** Begin Supplied information **

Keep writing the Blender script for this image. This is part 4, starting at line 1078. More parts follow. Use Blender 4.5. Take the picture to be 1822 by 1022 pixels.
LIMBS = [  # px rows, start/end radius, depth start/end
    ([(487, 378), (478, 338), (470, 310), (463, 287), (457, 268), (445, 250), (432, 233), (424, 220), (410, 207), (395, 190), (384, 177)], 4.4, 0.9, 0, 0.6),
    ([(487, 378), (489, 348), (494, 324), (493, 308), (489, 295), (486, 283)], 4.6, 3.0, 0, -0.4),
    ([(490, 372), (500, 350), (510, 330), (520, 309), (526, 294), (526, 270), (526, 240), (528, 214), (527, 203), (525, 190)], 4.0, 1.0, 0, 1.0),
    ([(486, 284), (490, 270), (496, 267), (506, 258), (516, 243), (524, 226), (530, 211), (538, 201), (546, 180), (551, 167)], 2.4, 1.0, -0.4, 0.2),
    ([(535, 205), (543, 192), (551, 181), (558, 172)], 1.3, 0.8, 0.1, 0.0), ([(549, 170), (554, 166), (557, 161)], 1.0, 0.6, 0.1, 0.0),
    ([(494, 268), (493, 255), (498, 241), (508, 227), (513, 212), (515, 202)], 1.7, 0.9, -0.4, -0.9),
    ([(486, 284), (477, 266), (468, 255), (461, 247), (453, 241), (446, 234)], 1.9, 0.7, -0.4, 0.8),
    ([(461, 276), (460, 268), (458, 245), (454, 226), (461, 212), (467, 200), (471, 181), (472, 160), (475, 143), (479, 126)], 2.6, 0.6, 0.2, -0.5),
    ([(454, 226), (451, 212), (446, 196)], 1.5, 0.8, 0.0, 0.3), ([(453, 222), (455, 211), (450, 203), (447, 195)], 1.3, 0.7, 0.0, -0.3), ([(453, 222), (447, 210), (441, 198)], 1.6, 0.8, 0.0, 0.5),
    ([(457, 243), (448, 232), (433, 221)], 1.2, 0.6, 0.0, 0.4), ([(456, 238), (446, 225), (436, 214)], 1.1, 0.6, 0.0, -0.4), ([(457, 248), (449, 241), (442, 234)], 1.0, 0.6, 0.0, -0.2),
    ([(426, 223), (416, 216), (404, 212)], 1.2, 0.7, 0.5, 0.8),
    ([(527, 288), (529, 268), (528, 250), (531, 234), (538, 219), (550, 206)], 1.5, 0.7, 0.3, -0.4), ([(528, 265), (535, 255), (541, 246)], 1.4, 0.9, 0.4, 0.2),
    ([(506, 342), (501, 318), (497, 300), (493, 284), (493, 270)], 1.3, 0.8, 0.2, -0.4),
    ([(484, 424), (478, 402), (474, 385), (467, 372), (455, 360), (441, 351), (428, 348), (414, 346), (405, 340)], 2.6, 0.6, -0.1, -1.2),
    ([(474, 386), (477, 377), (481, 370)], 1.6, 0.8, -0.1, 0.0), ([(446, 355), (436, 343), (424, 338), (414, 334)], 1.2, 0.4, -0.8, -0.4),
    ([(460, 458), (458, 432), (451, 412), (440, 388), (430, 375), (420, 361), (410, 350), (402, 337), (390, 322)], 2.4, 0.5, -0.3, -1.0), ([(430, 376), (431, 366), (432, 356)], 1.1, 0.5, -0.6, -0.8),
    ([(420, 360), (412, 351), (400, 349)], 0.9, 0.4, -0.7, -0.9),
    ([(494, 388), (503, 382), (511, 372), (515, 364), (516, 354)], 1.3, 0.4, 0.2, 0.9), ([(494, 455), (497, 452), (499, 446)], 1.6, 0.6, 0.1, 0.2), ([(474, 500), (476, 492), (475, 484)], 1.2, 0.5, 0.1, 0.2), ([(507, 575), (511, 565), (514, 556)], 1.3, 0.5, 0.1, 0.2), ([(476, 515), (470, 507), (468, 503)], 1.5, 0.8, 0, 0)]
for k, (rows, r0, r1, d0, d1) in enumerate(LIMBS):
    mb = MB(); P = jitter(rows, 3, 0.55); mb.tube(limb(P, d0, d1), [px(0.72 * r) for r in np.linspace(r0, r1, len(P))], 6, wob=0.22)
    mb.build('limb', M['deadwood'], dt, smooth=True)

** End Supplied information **

▸ What you will do: Output the lines above verbatim and in full.

▸ Answer in full:
Keep writing the Blender script for this image. This is part 4, starting at line 1078. More parts follow. Use Blender 4.5. Take the picture to be 1822 by 1022 pixels.
LIMBS = [  # px rows, start/end radius, depth start/end
    ([(487, 378), (478, 338), (470, 310), (463, 287), (457, 268), (445, 250), (432, 233), (424, 220), (410, 207), (395, 190), (384, 177)], 4.4, 0.9, 0, 0.6),
    ([(487, 378), (489, 348), (494, 324), (493, 308), (489, 295), (486, 283)], 4.6, 3.0, 0, -0.4),
    ([(490, 372), (500, 350), (510, 330), (520, 309), (526, 294), (526, 270), (526, 240), (528, 214), (527, 203), (525, 190)], 4.0, 1.0, 0, 1.0),
    ([(486, 284), (490, 270), (496, 267), (506, 258), (516, 243), (524, 226), (530, 211), (538, 201), (546, 180), (551, 167)], 2.4, 1.0, -0.4, 0.2),
    ([(535, 205), (543, 192), (551, 181), (558, 172)], 1.3, 0.8, 0.1, 0.0), ([(549, 170), (554, 166), (557, 161)], 1.0, 0.6, 0.1, 0.0),
    ([(494, 268), (493, 255), (498, 241), (508, 227), (513, 212), (515, 202)], 1.7, 0.9, -0.4, -0.9),
    ([(486, 284), (477, 266), (468, 255), (461, 247), (453, 241), (446, 234)], 1.9, 0.7, -0.4, 0.8),
    ([(461, 276), (460, 268), (458, 245), (454, 226), (461, 212), (467, 200), (471, 181), (472, 160), (475, 143), (479, 126)], 2.6, 0.6, 0.2, -0.5),
    ([(454, 226), (451, 212), (446, 196)], 1.5, 0.8, 0.0, 0.3), ([(453, 222), (455, 211), (450, 203), (447, 195)], 1.3, 0.7, 0.0, -0.3), ([(453, 222), (447, 210), (441, 198)], 1.6, 0.8, 0.0, 0.5),
    ([(457, 243), (448, 232), (433, 221)], 1.2, 0.6, 0.0, 0.4), ([(456, 238), (446, 225), (436, 214)], 1.1, 0.6, 0.0, -0.4), ([(457, 248), (449, 241), (442, 234)], 1.0, 0.6, 0.0, -0.2),
    ([(426, 223), (416, 216), (404, 212)], 1.2, 0.7, 0.5, 0.8),
    ([(527, 288), (529, 268), (528, 250), (531, 234), (538, 219), (550, 206)], 1.5, 0.7, 0.3, -0.4), ([(528, 265), (535, 255), (541, 246)], 1.4, 0.9, 0.4, 0.2),
    ([(506, 342), (501, 318), (497, 300), (493, 284), (493, 270)], 1.3, 0.8, 0.2, -0.4),
    ([(484, 424), (478, 402), (474, 385), (467, 372), (455, 360), (441, 351), (428, 348), (414, 346), (405, 340)], 2.6, 0.6, -0.1, -1.2),
    ([(474, 386), (477, 377), (481, 370)], 1.6, 0.8, -0.1, 0.0), ([(446, 355), (436, 343), (424, 338), (414, 334)], 1.2, 0.4, -0.8, -0.4),
    ([(460, 458), (458, 432), (451, 412), (440, 388), (430, 375), (420, 361), (410, 350), (402, 337), (390, 322)], 2.4, 0.5, -0.3, -1.0), ([(430, 376), (431, 366), (432, 356)], 1.1, 0.5, -0.6, -0.8),
    ([(420, 360), (412, 351), (400, 349)], 0.9, 0.4, -0.7, -0.9),
    ([(494, 388), (503, 382), (511, 372), (515, 364), (516, 354)], 1.3, 0.4, 0.2, 0.9), ([(494, 455), (497, 452), (499, 446)], 1.6, 0.6, 0.1, 0.2), ([(474, 500), (476, 492), (475, 484)], 1.2, 0.5, 0.1, 0.2), ([(507, 575), (511, 565), (514, 556)], 1.3, 0.5, 0.1, 0.2), ([(476, 515), (470, 507), (468, 503)], 1.5, 0.8, 0, 0)]
for k, (rows, r0, r1, d0, d1) in enumerate(LIMBS):
    mb = MB(); P = jitter(rows, 3, 0.55); mb.tube(limb(P, d0, d1), [px(0.72 * r) for r in np.linspace(r0, r1, len(P))], 6, wob=0.22)
    mb.build('limb', M['deadwood'], dt, smooth=True)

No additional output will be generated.